41.  Radio Times

Source: Pages (Apple)

I grew up in Quito, Ecuador, a somewhat remote corner of northwest South America. Around the age of nine or ten I discovered radio and the link it provided to the rest of the world. I always had access to radio sets as they were being repaired by my engineer father. Eventually, we owned a very advanced set as both he and I became radio amateurs, hams in the vernacular of that cohort.

Cultural activities in remote Quito of the 1940s and 50s were, at best, limited and listening to short wave broadcasts became an invaluable educational source to which I became virtually addicted. Very soon, I became uniquely competent in finding and identifying stations around the world many of which transmitted in those languages with which I was familiar: Spanish, French and German. Gradually, I listened increasingly to transmissions in English, a language that I began to learn through that medium.

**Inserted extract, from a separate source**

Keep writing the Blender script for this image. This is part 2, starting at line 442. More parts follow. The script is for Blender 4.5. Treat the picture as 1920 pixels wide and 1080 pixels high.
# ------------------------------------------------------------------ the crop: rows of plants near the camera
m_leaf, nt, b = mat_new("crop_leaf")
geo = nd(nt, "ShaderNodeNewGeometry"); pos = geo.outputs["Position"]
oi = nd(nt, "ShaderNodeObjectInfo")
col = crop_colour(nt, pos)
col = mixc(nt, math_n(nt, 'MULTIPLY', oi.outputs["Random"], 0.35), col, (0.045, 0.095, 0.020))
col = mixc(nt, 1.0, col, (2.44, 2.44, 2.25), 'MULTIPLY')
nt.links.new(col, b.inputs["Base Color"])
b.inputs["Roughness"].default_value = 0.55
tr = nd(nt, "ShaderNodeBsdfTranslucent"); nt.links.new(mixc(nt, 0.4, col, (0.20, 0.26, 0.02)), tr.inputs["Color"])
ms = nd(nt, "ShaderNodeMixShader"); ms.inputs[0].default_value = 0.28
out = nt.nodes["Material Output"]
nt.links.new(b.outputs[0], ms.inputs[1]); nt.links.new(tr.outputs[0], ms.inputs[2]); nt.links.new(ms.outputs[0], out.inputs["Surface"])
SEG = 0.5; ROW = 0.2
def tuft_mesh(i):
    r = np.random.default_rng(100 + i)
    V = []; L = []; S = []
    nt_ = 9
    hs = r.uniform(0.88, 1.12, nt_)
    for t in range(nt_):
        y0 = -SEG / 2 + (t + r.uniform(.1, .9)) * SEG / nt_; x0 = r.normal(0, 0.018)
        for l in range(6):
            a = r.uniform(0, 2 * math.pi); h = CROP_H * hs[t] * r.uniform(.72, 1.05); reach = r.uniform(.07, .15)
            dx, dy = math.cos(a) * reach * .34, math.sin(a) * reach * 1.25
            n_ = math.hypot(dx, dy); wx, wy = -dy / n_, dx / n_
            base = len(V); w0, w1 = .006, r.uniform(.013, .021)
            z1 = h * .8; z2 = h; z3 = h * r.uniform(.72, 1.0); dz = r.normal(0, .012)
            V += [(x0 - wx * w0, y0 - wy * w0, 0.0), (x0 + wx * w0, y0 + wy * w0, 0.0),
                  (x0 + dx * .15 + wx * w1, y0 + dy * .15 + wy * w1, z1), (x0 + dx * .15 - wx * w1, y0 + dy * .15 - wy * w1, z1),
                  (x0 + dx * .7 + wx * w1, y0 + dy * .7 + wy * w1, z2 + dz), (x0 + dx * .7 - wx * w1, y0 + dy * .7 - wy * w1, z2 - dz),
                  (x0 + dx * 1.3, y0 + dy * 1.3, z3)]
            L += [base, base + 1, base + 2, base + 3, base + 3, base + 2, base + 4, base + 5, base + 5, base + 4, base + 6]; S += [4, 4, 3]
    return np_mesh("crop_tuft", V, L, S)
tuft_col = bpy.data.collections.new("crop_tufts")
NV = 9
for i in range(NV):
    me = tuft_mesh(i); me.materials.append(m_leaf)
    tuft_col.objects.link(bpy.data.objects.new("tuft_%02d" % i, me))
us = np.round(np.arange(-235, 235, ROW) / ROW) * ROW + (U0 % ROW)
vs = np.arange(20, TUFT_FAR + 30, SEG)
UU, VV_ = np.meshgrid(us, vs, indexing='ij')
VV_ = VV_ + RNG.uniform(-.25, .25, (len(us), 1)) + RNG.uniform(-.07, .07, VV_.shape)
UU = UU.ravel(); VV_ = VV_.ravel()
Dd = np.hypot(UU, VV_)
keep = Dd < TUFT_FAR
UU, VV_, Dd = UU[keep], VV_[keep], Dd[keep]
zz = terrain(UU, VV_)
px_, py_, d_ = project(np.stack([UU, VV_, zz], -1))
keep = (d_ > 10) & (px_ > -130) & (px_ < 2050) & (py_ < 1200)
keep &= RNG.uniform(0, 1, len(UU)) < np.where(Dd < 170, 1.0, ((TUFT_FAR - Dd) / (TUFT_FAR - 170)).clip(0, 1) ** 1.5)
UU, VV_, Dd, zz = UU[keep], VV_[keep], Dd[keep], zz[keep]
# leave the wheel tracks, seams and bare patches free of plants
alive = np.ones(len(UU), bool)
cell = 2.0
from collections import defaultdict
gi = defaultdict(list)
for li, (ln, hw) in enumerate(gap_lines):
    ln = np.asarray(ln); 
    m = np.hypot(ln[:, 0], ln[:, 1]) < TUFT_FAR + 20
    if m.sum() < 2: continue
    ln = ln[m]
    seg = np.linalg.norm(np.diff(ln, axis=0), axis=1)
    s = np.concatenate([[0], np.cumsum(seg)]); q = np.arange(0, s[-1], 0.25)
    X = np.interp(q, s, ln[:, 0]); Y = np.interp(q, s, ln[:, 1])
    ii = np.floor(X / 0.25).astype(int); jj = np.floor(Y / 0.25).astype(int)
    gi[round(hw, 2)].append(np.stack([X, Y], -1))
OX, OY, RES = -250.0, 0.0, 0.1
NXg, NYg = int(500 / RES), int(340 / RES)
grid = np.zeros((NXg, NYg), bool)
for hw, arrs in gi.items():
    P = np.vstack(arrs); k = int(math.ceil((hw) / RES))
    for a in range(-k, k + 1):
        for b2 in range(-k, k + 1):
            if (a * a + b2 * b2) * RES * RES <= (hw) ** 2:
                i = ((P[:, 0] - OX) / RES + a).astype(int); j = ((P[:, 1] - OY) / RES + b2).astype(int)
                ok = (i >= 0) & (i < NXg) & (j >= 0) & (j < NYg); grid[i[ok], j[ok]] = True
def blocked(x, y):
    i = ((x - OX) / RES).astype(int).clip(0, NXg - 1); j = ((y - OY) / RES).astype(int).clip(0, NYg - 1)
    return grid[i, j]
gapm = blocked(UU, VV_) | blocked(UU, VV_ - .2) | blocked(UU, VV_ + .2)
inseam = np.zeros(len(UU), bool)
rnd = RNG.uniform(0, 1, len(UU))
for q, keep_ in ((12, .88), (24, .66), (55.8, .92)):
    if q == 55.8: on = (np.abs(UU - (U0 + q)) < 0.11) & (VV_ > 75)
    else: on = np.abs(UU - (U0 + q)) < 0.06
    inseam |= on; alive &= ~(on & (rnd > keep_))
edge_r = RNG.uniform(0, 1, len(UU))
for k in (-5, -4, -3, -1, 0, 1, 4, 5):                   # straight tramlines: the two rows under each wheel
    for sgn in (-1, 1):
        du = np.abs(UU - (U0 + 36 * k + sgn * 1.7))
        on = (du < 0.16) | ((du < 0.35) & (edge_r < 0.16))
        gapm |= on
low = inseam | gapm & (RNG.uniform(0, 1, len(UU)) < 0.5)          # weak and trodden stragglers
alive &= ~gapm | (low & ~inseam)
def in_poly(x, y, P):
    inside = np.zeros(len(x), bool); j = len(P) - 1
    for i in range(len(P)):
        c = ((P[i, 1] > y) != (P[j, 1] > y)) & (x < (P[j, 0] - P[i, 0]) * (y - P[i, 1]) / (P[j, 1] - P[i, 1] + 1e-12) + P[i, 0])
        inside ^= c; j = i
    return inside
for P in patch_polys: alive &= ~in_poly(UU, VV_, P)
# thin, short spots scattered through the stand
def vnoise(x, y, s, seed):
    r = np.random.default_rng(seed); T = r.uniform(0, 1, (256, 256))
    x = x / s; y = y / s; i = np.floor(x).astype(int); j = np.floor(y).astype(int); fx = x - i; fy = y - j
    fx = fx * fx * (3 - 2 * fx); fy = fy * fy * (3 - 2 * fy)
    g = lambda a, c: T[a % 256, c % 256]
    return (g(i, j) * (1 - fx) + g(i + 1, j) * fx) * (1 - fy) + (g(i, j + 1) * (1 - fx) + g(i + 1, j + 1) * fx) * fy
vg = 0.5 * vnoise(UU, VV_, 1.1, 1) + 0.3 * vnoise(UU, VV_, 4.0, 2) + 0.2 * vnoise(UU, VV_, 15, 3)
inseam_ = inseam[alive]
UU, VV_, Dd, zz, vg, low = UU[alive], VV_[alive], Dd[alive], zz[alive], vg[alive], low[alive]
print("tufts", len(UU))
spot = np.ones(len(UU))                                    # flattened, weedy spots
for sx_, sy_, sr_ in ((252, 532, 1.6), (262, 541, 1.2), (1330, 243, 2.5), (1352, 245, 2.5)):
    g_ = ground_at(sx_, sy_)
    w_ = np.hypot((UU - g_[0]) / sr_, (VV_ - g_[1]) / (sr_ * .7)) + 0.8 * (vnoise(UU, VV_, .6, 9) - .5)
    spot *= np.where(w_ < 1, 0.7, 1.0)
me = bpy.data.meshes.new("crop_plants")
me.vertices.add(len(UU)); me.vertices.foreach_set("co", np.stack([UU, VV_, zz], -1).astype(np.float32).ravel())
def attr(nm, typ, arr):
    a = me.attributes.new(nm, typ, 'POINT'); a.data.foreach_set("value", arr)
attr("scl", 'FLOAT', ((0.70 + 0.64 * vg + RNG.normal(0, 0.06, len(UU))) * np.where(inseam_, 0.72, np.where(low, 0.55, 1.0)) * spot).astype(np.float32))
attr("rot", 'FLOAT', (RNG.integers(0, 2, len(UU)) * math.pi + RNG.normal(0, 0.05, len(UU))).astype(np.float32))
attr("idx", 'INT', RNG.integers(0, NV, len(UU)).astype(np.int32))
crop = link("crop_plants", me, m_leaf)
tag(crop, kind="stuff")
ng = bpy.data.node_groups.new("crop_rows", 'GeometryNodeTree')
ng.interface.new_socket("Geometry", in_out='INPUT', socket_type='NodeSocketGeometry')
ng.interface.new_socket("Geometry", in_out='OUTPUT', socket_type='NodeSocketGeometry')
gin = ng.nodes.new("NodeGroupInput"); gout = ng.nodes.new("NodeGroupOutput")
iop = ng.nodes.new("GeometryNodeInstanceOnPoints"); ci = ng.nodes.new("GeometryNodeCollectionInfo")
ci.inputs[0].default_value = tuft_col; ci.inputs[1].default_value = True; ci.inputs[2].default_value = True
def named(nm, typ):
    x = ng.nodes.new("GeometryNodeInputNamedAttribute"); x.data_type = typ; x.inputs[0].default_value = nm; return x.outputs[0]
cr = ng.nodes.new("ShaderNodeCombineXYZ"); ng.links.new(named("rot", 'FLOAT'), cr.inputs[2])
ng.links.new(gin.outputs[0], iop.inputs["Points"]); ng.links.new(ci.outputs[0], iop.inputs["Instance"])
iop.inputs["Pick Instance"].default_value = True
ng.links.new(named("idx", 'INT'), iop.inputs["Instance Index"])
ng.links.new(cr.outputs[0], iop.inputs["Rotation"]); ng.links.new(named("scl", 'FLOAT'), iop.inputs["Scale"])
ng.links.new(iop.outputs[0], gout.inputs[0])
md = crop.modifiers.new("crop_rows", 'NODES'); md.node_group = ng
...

As I mentioned in my autobiography, short wave radio was my family’s and my most immediate source of information about the course of WWII. After all, that war is what we had escaped and landed us in faraway Ecuador.

We listened, preferentially, to the BBC from London, as well as the notorious Atlantic Sender, with its secret British impersonation of a Nazi armed forces station. Occasionally, we listened to the Voice of America, Radio Moscow, and an assortment of other world stations that were not under Axis control, such as Radio Australia. I learned to identify stations by their characteristic call that often preceded the start of their transmissions. For example that Australian official station had the laugh of the kookaburra bird as identifying call. The BBC English transmissions during the war would start dramatically with the first four notes of Beethoven’s fifth symphony, the Fate Symphony (Schicksals-Sinfonie, in the original German) as stark reminder of the tragic upheaval of WWII.

Starting in my teenage years, I tuned into stations that would include classical music in their programming. There were two local stations which featured such music. I remember one of them: Radio Casa de la Cultura with good programming but less than optimal sound quality. To complement such sources, I frequently listened to selected shortwave stations such as the Radio Nacional de Colombia, the BBC, and a few other European ones. Obviously, I had to suffer the shortcomings of shortwave listening, the accompanying interference noises, the fading fluctuations, etc. In time, I became adept at subconsciously tuning out, at least partially, such acoustic annoyances, concentrating on the musical content.

A most annoying aspect of shortwave radio after the war was the widespread presence of Soviet interference stations. These were directed at masking transmissions of western stations broadcasting in eastern European languages that were countering communist propaganda. Those jamming transmissions consisted of mostly grating wailing noises superimposed on stations like the BBC and the Voice of America, among a few others. These jamming signals stopped in 1987.

I remember some momentous radio transmissions. Most poignant was listening to Radio Paris playing the Marseillaise when Paris was liberated by the Allies on August 25, 1944. On the 29th of May of 1953 I happened to catch Radio Ankara, Turkey, transmitting much martial music, it was the commemoration of the half-millennium anniversary of the fall of Constantinople to the Ottoman Turks in 1453.

Radio listening has fallen in disuse, especially shortwave radio. Many of the stations transmitting in those latter bands have ceased to operate or have curtailed their operations. One of the most notable broadcast services on shortwave was that off the BBC in Spanish as I described in my autobiography. It has now ceased its transmissions. Obviously radio, in general, has been replaced by other media such as the internet, satellite service, etc. But I bemoan the disappearance of shortwave radio, with its  sense of the exotic, of adventure, of challenge in tuning into stations thousands of miles away whose signals were being bounced off the ionosphere into your radio receiver. You could hear a multitude of languages, of politics, of opinions, of musical genres ranging from folk to classical, etc. It was a veritable kaleidoscope of the human experience.